Friday, July 3, 2009

Dinner, the breakfast of champions

Breakfast foods usually don't do much for me.  They're mostly too sweet, too carbolicious, and often too light.  Cereal, pancakes, waffles, fruit, oatmeal, bagels, muffins, and the ilk just don't rank very highly on my "I want to eat that first thing in the morning" list.  I'm not a huge fan of eating lots of sweets, especially first thing in the morning.  I'm much more a savory food eater.  Eggs, cheese grits, and other savory items are acceptable.  But the thing I usually want most first thing in the morning is leftovers from dinner.

Some people think I'm weird for wanting "real" food first thing in the morning.  I say people who need lighter fare to ease them into the day are the abnormal ones.  If I've just gone over 8 hours without eating anything, I'm going to be starving hungry.  In fact, it's not unusual for me to wake up at 4-5 in the morning starving hungry if I had a particularly hard workout and too light a dinner the day before.  When I wake up, I want real calories from a real meal.  The other stuff (the typical sweet breakfast foods) are good in addition to my first real meal of the day; they just don't work for me as the complete breakfast.

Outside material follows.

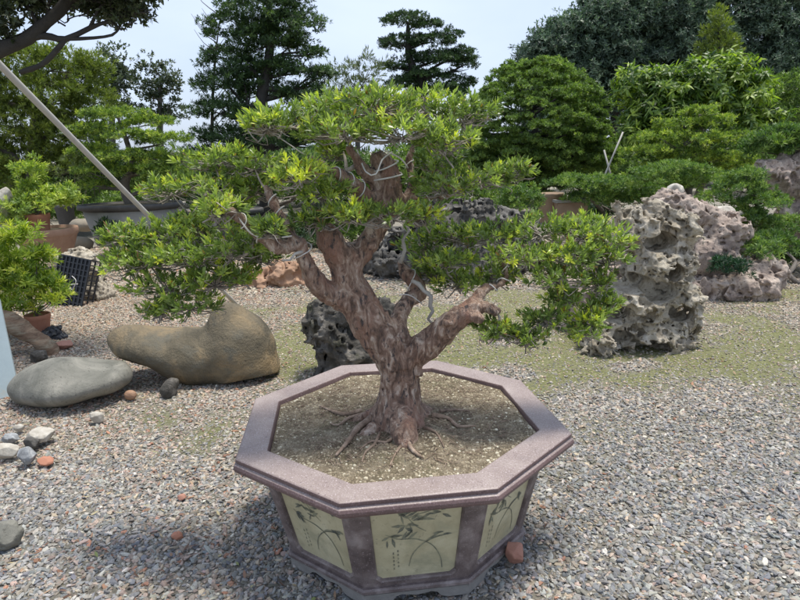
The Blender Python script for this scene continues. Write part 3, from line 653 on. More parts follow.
V_, q_ = loft([ring(FB, ZB, 0), ring(FB, ZB, .010), ring(FB, ZB-.006, .016), ring(FB, ZB-.016, .016), ring(FB, ZB-.024, .004), ring(FB, ZB-.026, -.03), ring(.6, ZB)], True)
V, f = mb.data(); body = mesh_obj('body', V, f, M['body'], pl, False)
mesh_obj('base_moulding', V_, q_, M['body'], pl, False)
mbf = MB()
for i in range(8):
    j = (i+1) % 8; O1 = ring(FB, 0, .008); I1 = ring(FB, 0, -.035); zt = ZB-.024
    def q2(u, z, inn): 
        src = I1 if inn else O1; p = src[i]*(1-u)+src[j]*u; p = p.copy(); p[2] = z; return p
    us = [0, .12, .2, .27, .3, .36, .5, .64, .7, .73, .8, .88, 1]; zs = [0, 0, 0, .006, .02, .026, .018, .026, .02, .006, 0, 0, 0]; zs = [.0 if z == 0 else z+.002 for z in zs]
    V = []; 
    for u, z in zip(us, zs): V += [q2(u, z, False), q2(u, zt, False), q2(u, zt, True), q2(u, z, True)]
    F_ = []
    for k in range(len(us)-1):
        for s in range(4): s2 = (s+1) % 4; F_.append([k*4+s, k*4+s2, k*4+4+s2, k*4+4+s])
    n = len(us)-1; F_ += [[0, 1, 2, 3][::-1], [n*4, n*4+1, n*4+2, n*4+3]]; mbf.add(V, F_)
V, f = mbf.data(); mesh_obj('feet', V, f, M['foot'], pl, False)
# painted bamboo on the panels
def painting(pt, nrm, seed):
    r = np.random.default_rng(seed); mb = MB()
    def P(x, y, d=.0065): 
        return pt(.16+.68*x, .1+.86*y, d)
    def stroke(pts, w):
        pts = np.array(pts, float); p, ww = catmull(np.c_[pts, np.zeros(len(pts))], w, .03)
        t = norm(np.gradient(p, axis=0)); s = np.c_[-t[:, 1], t[:, 0], t[:, 2]*0]; V = []
        for k in range(len(p)):
            a = p[k]-s[k]*ww[k]/2; b = p[k]+s[k]*ww[k]/2; V += [P(a[0], a[1]), P(b[0], b[1])]
        mb.add(V, [[2*k, 2*k+2, 2*k+3, 2*k+1] for k in range(len(p)-1)])
    def leaf(x, y, a, L, w=.035):
        dx, dy = math.cos(a), math.sin(a); stroke([(x, y), (x+dx*L*.5, y+dy*L*.5), (x+dx*L, y+dy*L)], [.006, w, .004])
    stroke([(.4, .12), (.46, .3), (.62, .45), (.8, .52)], [.008, .012, .014, .01]); stroke([(.86, .05), (.82, .22), (.7, .4), (.5, .5), (.3, .52)], [.012, .012, .012, .014, .008])
    stroke([(.62, .45), (.7, .5), (.9, .53)], [.02, .03, .006])
    stroke([(.28, .94), (.4, .8), (.5, .68), (.62, .6)], [.006, .01, .01, .006]); stroke([(.4, .8), (.6, .86), (.8, .9)], [.006, .008, .005]); stroke([(.12, .6), (.25, .53), (.33, .52)], [.006, .01, .006])
    for (x, y, k) in [(.3, .86, 4), (.36, .7, 6), (.62, .78, 6), (.78, .86, 4), (.18, .56, 5), (.84, .56, 3), (.45, .62, 4), (.5, .88, 3)]:
        for q in range(k): leaf(x+r.normal()*.03, y+r.normal()*.02, r.choice([-.4, -2.4, -1.2, .3, 3.3])+r.normal()*.3, r.uniform(.09, .17), r.uniform(.025, .045))
    for k in range(5):
        for cx in (.2, .26):
            y = .36-k*.055-(.03 if cx < .24 else 0); stroke([(cx-.008, y), (cx+.012, y+.004)], [.006, .006]); stroke([(cx, y+.015), (cx+.004, y-.02)], [.005, .005]); stroke([(cx-.01, y-.014), (cx+.012, y-.012)], [.005, .005])
    return mb.data()
for i, (poly, pt, nrm, *_) in enumerate(panels):
    p = mesh_obj('panel', poly, [[list(range(8))]], M['panel'], pl, False)
    V, f = painting(pt, nrm, i+1); mesh_obj('painting', V, f, M['ink'], p, False)
# soil
SZ = .473
inner = ring(.812, SZ); a = np.linspace(0, 1, 40)
def soilz(x, y):
    d = np.sqrt((x-.02)**2+(y-2.15)**2); return SZ+.035*np.exp(-(d/.2)**2)+.013*fbm(np.stack([x, y, x*0], -1), 7, 4, 4)*np.clip(1.6-d/.38, .15, 1)
V = []; nr = 46; ns = 96
bd = []
for k in range(ns):
    t = k/ns*8; i = int(t) % 8; u = t-int(t); bd.append(inner[i]*(1-u)+inner[(i+1) % 8]*u)
bd = np.array(bd); c0 = inner.mean(0); V = [c0[None]]
for k in range(1, nr+1): V.append(c0+(bd-c0)*(k/nr))
V = np.concatenate(V); V[:, 2] = soilz(V[:, 0], V[:, 1]); tri = [[0, 1+k, 1+(k+1) % ns] for k in range(ns)]; q = []
for k in range(nr-1):
    for j in range(ns): j2 = (j+1) % ns; q.append([1+k*ns+j, 1+(k+1)*ns+j, 1+(k+1)*ns+j2, 1+k*ns+j2])
soil = mesh_obj('soil', V, [tri, q], M['soil'], pl)
# grit and litter lying on the soil
phi = (1+5**.5)/2
ICO = norm(np.array([[-1, phi, 0], [1, phi, 0], [-1, -phi, 0], [1, -phi, 0], [0, -1, phi], [0, 1, phi], [0, -1, -phi], [0, 1, -phi], [phi, 0, -1], [phi, 0, 1], [-phi, 0, -1], [-phi, 0, 1]]))
ICF = np.array([[0, 11, 5], [0, 5, 1], [0, 1, 7], [0, 7, 10], [0, 10, 11], [1, 5, 9], [5, 11, 4], [11, 10, 2], [10, 7, 6], [7, 1, 8], [3, 9, 4], [3, 4, 2], [3, 2, 6], [3, 6, 8], [3, 8, 9], [4, 9, 5], [2, 4, 11], [6, 2, 10], [8, 6, 7], [9, 8, 1]])
def grit(n, r, smin, smax, edge):
    k = r.integers(0, ns, n); u = r.random(n)[:, None]; d = (bd[k]*(1-u)+bd[(k+1) % ns]*u)-c0
    t = (r.random(n)**.5 if not edge else 1-r.random(n)**2.2*.6)*.985
    p = c0+d*t[:, None]; p[:, 2] = soilz(p[:, 0], p[:, 1])
    s = r.uniform(smin, smax, n)*r.uniform(.7, 1.3, n)
    V = ICO[None]*(s[:, None, None]*r.uniform(.6, 1.3, (n, 1, 3))*np.array([1, 1, .6]))*(1+r.normal(size=(n, 12, 1))*.12)+p[:, None]
    Fc = (np.arange(n)*12)[:, None, None]+ICF[None]
    return V.reshape(-1, 3), Fc.reshape(-1, 3), np.repeat(r.random(n), 12)
r = np.random.default_rng(5)
m, nt, b, out = newmat('soil_grit'); at = N(nt, 'ShaderNodeAttribute', attribute_name='tone')
nt.links.new(ramp(nt, at.outputs['Fac'], [(0, (.14, .11, .07)), (.5, (.27, .22, .15)), (.8, (.42, .37, .26)), (1, (.6, .56, .44))]), b.inputs['Base Color']); b.inputs['Roughness'].default_value = .9; M['grit'] = m
A_ = grit(9500, r, .0014, .005, False); B_ = grit(1800, r, .003, .006, True); A_ = (A_[0], A_[1], A_[2]*.8); B_ = (B_[0], B_[1]+len(A_[0]), np.clip(B_[2]+.1, 0, 1))
g = mesh_obj('soil_grit', np.concatenate([A_[0], B_[0]]), [np.concatenate([A_[1], B_[1]])], M['grit'], pl, False, tone=np.concatenate([A_[2], B_[2]])); g['kind'] = 'stuff'
mbl = MB()
for k in range(700):
    a = r.uniform(0, 2*PI); d = r.random()**.6*.42; x = c0[0]+math.cos(a)*d*1.05; y = c0[1]+math.sin(a)*d
    b_ = r.uniform(0, PI); l = r.uniform(.012, .045); dx, dy = math.cos(b_)*l, math.sin(b_)*l
    z0 = float(soilz(np.array(x), np.array(y)))+.003; z1 = float(soilz(np.array(x+dx), np.array(y+dy)))+.003
    tube(mbl, [(x, y, z0), (x+dx*.5, y+dy*.5+.004*r.normal(), max(z0, z1)+.003), (x+dx, y+dy, z1)], [.0008, .0013, .0007], 4, .02, 0)
V, f = mbl.data(); g = mesh_obj('leaf_litter', V, f, M['root'], pl); g['kind'] = 'stuff'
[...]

As far as weird dietary habits go, I think my breakfast preference is pretty innocuous.  Breakfast (not dinner) is supposed to be your most substantial meal of the day, so I figure I should get just as much food at breakfast as any other meal.  Plus, I think it's terrible to start off the day with the typical carb heavy, processed food breakfast (I'm thinking of crap like pop tarts and sugary cereals here).  Even worse and weirder to me are the people who start off their mornings with a Coca-Cola.  An acidic, completely artificial drink with nothing but empty calories is not what I want first thing in the morning.  I just prefer French bread pizza to French toast for breakfast.  It's weird to some, but it's the way I like to start off my day.